# Supplied data:
____________________
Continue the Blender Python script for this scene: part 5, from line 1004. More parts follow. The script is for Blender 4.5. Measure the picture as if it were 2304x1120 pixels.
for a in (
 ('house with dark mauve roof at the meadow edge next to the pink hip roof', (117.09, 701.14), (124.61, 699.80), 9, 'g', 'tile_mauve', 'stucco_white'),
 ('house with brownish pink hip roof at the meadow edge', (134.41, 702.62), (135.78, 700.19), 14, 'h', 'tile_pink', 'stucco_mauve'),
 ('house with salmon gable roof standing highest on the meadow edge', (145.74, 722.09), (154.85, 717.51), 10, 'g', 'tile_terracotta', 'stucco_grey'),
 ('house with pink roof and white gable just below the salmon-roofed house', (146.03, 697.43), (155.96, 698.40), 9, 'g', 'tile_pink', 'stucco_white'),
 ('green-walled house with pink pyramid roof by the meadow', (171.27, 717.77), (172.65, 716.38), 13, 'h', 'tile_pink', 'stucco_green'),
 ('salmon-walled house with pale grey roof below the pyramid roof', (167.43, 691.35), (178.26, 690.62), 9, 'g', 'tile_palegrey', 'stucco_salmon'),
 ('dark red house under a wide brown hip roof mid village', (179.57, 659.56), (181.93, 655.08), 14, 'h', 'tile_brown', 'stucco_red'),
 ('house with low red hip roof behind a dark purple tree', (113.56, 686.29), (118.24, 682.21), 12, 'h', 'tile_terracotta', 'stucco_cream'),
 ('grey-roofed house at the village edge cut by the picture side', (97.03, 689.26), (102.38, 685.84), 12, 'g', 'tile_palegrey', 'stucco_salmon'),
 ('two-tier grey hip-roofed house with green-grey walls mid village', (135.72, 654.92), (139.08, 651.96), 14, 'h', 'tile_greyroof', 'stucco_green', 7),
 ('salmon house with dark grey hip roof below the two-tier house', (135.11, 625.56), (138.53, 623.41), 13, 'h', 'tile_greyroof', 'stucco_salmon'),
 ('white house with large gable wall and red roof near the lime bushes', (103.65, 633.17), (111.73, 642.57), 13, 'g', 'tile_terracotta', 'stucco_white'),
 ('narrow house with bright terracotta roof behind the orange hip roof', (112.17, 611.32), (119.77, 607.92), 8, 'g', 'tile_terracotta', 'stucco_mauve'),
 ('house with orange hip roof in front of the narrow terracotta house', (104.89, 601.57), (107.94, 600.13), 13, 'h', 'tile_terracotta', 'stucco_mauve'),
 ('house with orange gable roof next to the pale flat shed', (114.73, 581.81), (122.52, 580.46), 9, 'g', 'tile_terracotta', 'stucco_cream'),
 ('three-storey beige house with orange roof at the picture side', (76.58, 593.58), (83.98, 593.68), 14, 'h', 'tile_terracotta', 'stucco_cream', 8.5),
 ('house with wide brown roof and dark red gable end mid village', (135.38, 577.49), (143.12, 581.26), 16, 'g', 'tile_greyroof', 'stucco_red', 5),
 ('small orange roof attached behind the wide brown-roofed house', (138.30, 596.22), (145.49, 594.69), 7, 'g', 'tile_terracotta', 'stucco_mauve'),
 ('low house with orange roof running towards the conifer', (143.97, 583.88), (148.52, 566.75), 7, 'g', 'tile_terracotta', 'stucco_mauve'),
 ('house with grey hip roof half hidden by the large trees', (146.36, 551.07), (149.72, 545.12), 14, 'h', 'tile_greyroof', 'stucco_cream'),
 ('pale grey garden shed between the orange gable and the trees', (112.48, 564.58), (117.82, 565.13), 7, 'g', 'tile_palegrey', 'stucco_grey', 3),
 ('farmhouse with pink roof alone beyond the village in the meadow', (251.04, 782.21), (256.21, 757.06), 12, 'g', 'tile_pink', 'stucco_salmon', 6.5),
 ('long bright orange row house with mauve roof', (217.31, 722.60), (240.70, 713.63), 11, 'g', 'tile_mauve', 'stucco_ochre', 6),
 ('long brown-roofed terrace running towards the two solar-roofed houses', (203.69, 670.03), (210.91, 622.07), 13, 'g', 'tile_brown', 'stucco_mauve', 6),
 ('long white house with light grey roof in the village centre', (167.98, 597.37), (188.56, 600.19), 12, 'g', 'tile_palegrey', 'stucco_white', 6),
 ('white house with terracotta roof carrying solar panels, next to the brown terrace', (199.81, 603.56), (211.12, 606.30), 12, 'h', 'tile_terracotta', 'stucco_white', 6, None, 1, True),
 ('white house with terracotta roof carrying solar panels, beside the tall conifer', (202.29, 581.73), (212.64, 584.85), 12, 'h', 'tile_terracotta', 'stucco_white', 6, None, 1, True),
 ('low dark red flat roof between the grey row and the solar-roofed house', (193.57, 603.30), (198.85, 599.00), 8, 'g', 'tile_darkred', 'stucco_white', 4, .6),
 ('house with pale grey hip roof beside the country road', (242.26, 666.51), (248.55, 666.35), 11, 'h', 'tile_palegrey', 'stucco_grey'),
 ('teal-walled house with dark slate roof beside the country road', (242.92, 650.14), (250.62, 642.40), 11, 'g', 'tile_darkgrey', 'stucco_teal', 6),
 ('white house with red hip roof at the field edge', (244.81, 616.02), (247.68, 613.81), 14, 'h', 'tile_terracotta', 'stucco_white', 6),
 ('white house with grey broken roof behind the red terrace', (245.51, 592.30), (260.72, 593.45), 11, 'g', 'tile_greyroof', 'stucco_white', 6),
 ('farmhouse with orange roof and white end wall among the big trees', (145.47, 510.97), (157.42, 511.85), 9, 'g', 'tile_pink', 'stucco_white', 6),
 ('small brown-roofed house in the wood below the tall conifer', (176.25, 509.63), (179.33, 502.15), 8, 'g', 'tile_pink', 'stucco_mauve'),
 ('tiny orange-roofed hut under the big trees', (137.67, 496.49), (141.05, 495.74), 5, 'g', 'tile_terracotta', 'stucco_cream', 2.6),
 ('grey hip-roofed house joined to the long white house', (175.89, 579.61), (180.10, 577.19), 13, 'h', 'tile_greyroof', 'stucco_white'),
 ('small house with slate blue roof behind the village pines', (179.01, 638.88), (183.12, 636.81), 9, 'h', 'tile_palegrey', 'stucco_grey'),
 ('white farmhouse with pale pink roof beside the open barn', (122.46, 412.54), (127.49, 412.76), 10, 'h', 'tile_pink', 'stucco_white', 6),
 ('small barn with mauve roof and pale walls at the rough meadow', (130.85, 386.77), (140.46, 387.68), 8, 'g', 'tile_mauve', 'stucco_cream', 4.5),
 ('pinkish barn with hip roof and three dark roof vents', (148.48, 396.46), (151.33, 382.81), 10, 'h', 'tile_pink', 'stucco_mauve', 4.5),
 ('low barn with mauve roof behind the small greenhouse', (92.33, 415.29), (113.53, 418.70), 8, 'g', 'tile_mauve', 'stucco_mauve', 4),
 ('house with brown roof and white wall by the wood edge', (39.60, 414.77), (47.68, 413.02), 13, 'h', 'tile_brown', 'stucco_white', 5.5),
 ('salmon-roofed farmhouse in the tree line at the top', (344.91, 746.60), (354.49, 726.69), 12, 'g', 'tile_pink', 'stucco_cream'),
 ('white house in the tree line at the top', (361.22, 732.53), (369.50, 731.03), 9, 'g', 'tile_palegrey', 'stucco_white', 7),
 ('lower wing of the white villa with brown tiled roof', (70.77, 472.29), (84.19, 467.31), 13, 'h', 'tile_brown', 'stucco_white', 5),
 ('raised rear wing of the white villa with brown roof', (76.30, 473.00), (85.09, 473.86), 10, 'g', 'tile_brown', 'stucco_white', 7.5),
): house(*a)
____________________
# Given task:
Output all of the material exactly as written.

# The output:
Continue the Blender Python script for this scene: part 5, from line 1004. More parts follow. The script is for Blender 4.5. Measure the picture as if it were 2304x1120 pixels.
for a in (
 ('house with dark mauve roof at the meadow edge next to the pink hip roof', (117.09, 701.14), (124.61, 699.80), 9, 'g', 'tile_mauve', 'stucco_white'),
 ('house with brownish pink hip roof at the meadow edge', (134.41, 702.62), (135.78, 700.19), 14, 'h', 'tile_pink', 'stucco_mauve'),
 ('house with salmon gable roof standing highest on the meadow edge', (145.74, 722.09), (154.85, 717.51), 10, 'g', 'tile_terracotta', 'stucco_grey'),
 ('house with pink roof and white gable just below the salmon-roofed house', (146.03, 697.43), (155.96, 698.40), 9, 'g', 'tile_pink', 'stucco_white'),
 ('green-walled house with pink pyramid roof by the meadow', (171.27, 717.77), (172.65, 716.38), 13, 'h', 'tile_pink', 'stucco_green'),
 ('salmon-walled house with pale grey roof below the pyramid roof', (167.43, 691.35), (178.26, 690.62), 9, 'g', 'tile_palegrey', 'stucco_salmon'),
 ('dark red house under a wide brown hip roof mid village', (179.57, 659.56), (181.93, 655.08), 14, 'h', 'tile_brown', 'stucco_red'),
 ('house with low red hip roof behind a dark purple tree', (113.56, 686.29), (118.24, 682.21), 12, 'h', 'tile_terracotta', 'stucco_cream'),
 ('grey-roofed house at the village edge cut by the picture side', (97.03, 689.26), (102.38, 685.84), 12, 'g', 'tile_palegrey', 'stucco_salmon'),
 ('two-tier grey hip-roofed house with green-grey walls mid village', (135.72, 654.92), (139.08, 651.96), 14, 'h', 'tile_greyroof', 'stucco_green', 7),
 ('salmon house with dark grey hip roof below the two-tier house', (135.11, 625.56), (138.53, 623.41), 13, 'h', 'tile_greyroof', 'stucco_salmon'),
 ('white house with large gable wall and red roof near the lime bushes', (103.65, 633.17), (111.73, 642.57), 13, 'g', 'tile_terracotta', 'stucco_white'),
 ('narrow house with bright terracotta roof behind the orange hip roof', (112.17, 611.32), (119.77, 607.92), 8, 'g', 'tile_terracotta', 'stucco_mauve'),
 ('house with orange hip roof in front of the narrow terracotta house', (104.89, 601.57), (107.94, 600.13), 13, 'h', 'tile_terracotta', 'stucco_mauve'),
 ('house with orange gable roof next to the pale flat shed', (114.73, 581.81), (122.52, 580.46), 9, 'g', 'tile_terracotta', 'stucco_cream'),
 ('three-storey beige house with orange roof at the picture side', (76.58, 593.58), (83.98, 593.68), 14, 'h', 'tile_terracotta', 'stucco_cream', 8.5),
 ('house with wide brown roof and dark red gable end mid village', (135.38, 577.49), (143.12, 581.26), 16, 'g', 'tile_greyroof', 'stucco_red', 5),
 ('small orange roof attached behind the wide brown-roofed house', (138.30, 596.22), (145.49, 594.69), 7, 'g', 'tile_terracotta', 'stucco_mauve'),
 ('low house with orange roof running towards the conifer', (143.97, 583.88), (148.52, 566.75), 7, 'g', 'tile_terracotta', 'stucco_mauve'),
 ('house with grey hip roof half hidden by the large trees', (146.36, 551.07), (149.72, 545.12), 14, 'h', 'tile_greyroof', 'stucco_cream'),
 ('pale grey garden shed between the orange gable and the trees', (112.48, 564.58), (117.82, 565.13), 7, 'g', 'tile_palegrey', 'stucco_grey', 3),
 ('farmhouse with pink roof alone beyond the village in the meadow', (251.04, 782.21), (256.21, 757.06), 12, 'g', 'tile_pink', 'stucco_salmon', 6.5),
 ('long bright orange row house with mauve roof', (217.31, 722.60), (240.70, 713.63), 11, 'g', 'tile_mauve', 'stucco_ochre', 6),
 ('long brown-roofed terrace running towards the two solar-roofed houses', (203.69, 670.03), (210.91, 622.07), 13, 'g', 'tile_brown', 'stucco_mauve', 6),
 ('long white house with light grey roof in the village centre', (167.98, 597.37), (188.56, 600.19), 12, 'g', 'tile_palegrey', 'stucco_white', 6),
 ('white house with terracotta roof carrying solar panels, next to the brown terrace', (199.81, 603.56), (211.12, 606.30), 12, 'h', 'tile_terracotta', 'stucco_white', 6, None, 1, True),
 ('white house with terracotta roof carrying solar panels, beside the tall conifer', (202.29, 581.73), (212.64, 584.85), 12, 'h', 'tile_terracotta', 'stucco_white', 6, None, 1, True),
 ('low dark red flat roof between the grey row and the solar-roofed house', (193.57, 603.30), (198.85, 599.00), 8, 'g', 'tile_darkred', 'stucco_white', 4, .6),
 ('house with pale grey hip roof beside the country road', (242.26, 666.51), (248.55, 666.35), 11, 'h', 'tile_palegrey', 'stucco_grey'),
 ('teal-walled house with dark slate roof beside the country road', (242.92, 650.14), (250.62, 642.40), 11, 'g', 'tile_darkgrey', 'stucco_teal', 6),
 ('white house with red hip roof at the field edge', (244.81, 616.02), (247.68, 613.81), 14, 'h', 'tile_terracotta', 'stucco_white', 6),
 ('white house with grey broken roof behind the red terrace', (245.51, 592.30), (260.72, 593.45), 11, 'g', 'tile_greyroof', 'stucco_white', 6),
 ('farmhouse with orange roof and white end wall among the big trees', (145.47, 510.97), (157.42, 511.85), 9, 'g', 'tile_pink', 'stucco_white', 6),
 ('small brown-roofed house in the wood below the tall conifer', (176.25, 509.63), (179.33, 502.15), 8, 'g', 'tile_pink', 'stucco_mauve'),
 ('tiny orange-roofed hut under the big trees', (137.67, 496.49), (141.05, 495.74), 5, 'g', 'tile_terracotta', 'stucco_cream', 2.6),
 ('grey hip-roofed house joined to the long white house', (175.89, 579.61), (180.10, 577.19), 13, 'h', 'tile_greyroof', 'stucco_white'),
 ('small house with slate blue roof behind the village pines', (179.01, 638.88), (183.12, 636.81), 9, 'h', 'tile_palegrey', 'stucco_grey'),
 ('white farmhouse with pale pink roof beside the open barn', (122.46, 412.54), (127.49, 412.76), 10, 'h', 'tile_pink', 'stucco_white', 6),
 ('small barn with mauve roof and pale walls at the rough meadow', (130.85, 386.77), (140.46, 387.68), 8, 'g', 'tile_mauve', 'stucco_cream', 4.5),
 ('pinkish barn with hip roof and three dark roof vents', (148.48, 396.46), (151.33, 382.81), 10, 'h', 'tile_pink', 'stucco_mauve', 4.5),
 ('low barn with mauve roof behind the small greenhouse', (92.33, 415.29), (113.53, 418.70), 8, 'g', 'tile_mauve', 'stucco_mauve', 4),
 ('house with brown roof and white wall by the wood edge', (39.60, 414.77), (47.68, 413.02), 13, 'h', 'tile_brown', 'stucco_white', 5.5),
 ('salmon-roofed farmhouse in the tree line at the top', (344.91, 746.60), (354.49, 726.69), 12, 'g', 'tile_pink', 'stucco_cream'),
 ('white house in the tree line at the top', (361.22, 732.53), (369.50, 731.03), 9, 'g', 'tile_palegrey', 'stucco_white', 7),
 ('lower wing of the white villa with brown tiled roof', (70.77, 472.29), (84.19, 467.31), 13, 'h', 'tile_brown', 'stucco_white', 5),
 ('raised rear wing of the white villa with brown roof', (76.30, 473.00), (85.09, 473.86), 10, 'g', 'tile_brown', 'stucco_white', 7.5),
): house(*a)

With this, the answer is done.